SIR,—In the notice of Miss Nightingale's "A Note on Pauperism" which appears in the Spectator for the 6th of March, a fear is expressed that should the Scotch system of boarding out pauper children in cottages be adopted in England, the abuses of the farming-out system of past days might be revived.

The writer of this notice is probably not aware that this system has been already tried in several unions in Wiltshire, Cheshire, Lincolnshire, and Middlesex, and that in none of these counties have any such abuses arisen. The reason is, that while under the old farming-out system the children were placed with those who would take them for the smallest amount of money, under the Scotch system the amount of money is fixed and ample, and the possession of the children is therefore eagerly competed for, not by the lowest, but by the most respectable of the labouring population.

Drunkenness being, I believe, less prevalent in England than in Scotland, the dangers from that source are easily provided against by placing the children with none but sober labourers and tradespeople.
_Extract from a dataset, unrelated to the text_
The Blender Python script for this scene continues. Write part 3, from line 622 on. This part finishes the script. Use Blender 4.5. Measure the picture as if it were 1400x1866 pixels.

The children thus placed do in England always attend school regularly till they can read and write, and the smallest complaints are instantly examined into. In fact, besides the persons charged by the Board of Guardians with the supervision of the children, each of their schoolfellows is an inspector readymade and self-appointed, certain to hear and to report any complaints it may make.

It is indeed a dreadful misfortune to be a pauper orphan at all, and the question is how these helpless ones may be provided not only with food, but with that personal care and attention and those home affections which institutions, however admirably managed, can never supply. Four children is the outside ever placed under the boarding-out system under one woman, and few will take so many. In schools forty are not thought too much for one person, who unites in herself the offices of schoolmistress and nurse.

Trusting for the insertion of these lines to your desire to see justice done to all plans for the benefit of this unhappy class, I am, Sir, &c., L. B.